Some records
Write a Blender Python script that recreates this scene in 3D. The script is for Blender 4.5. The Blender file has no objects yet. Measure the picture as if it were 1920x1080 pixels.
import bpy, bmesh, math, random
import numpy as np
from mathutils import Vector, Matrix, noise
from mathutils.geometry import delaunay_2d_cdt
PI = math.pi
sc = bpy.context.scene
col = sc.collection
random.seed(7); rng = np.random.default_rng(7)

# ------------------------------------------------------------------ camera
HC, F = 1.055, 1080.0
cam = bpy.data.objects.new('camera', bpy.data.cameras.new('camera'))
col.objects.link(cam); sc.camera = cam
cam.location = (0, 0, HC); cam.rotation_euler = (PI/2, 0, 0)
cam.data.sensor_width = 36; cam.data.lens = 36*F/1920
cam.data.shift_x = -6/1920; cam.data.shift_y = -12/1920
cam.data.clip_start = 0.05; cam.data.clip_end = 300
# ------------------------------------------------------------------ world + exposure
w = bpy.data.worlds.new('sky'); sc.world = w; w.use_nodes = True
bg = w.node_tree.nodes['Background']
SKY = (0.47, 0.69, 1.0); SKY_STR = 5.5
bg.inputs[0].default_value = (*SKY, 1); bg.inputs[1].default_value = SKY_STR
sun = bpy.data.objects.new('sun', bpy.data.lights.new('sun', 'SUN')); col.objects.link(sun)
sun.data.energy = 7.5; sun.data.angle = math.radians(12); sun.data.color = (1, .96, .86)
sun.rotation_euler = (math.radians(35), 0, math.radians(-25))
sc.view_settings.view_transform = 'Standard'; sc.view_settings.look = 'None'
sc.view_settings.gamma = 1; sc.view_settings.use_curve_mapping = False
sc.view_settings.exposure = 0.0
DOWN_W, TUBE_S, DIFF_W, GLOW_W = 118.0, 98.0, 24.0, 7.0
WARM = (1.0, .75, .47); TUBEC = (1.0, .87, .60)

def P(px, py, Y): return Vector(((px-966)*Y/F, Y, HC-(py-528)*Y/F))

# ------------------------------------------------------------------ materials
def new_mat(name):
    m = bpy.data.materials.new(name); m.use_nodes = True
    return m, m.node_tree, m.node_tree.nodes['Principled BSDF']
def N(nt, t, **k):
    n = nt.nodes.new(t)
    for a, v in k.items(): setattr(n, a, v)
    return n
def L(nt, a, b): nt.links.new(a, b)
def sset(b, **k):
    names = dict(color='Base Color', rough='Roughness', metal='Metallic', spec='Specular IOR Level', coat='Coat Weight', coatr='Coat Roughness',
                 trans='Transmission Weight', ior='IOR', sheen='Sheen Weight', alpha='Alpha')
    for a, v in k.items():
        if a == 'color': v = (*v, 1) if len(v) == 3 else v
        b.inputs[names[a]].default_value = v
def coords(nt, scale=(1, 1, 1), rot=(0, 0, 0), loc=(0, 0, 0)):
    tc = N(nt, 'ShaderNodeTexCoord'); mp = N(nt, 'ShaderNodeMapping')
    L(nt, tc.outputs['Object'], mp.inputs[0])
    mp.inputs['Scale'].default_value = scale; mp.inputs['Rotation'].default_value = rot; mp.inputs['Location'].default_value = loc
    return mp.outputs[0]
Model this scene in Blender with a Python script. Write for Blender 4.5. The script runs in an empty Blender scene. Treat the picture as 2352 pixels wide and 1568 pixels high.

# WHAT YOU ARE ASKED TO DO
Copy each line of the listing that includes "Python".

# SOLUTION FOR THIS EXERCISE
Write a Blender Python script that recreates this scene in 3D. The script is for Blender 4.5. The Blender file has no objects yet. Measure the picture as if it were 1920x1080 pixels.
Model this scene in Blender with a Python script. Write for Blender 4.5. The script runs in an empty Blender scene. Treat the picture as 2352 pixels wide and 1568 pixels high.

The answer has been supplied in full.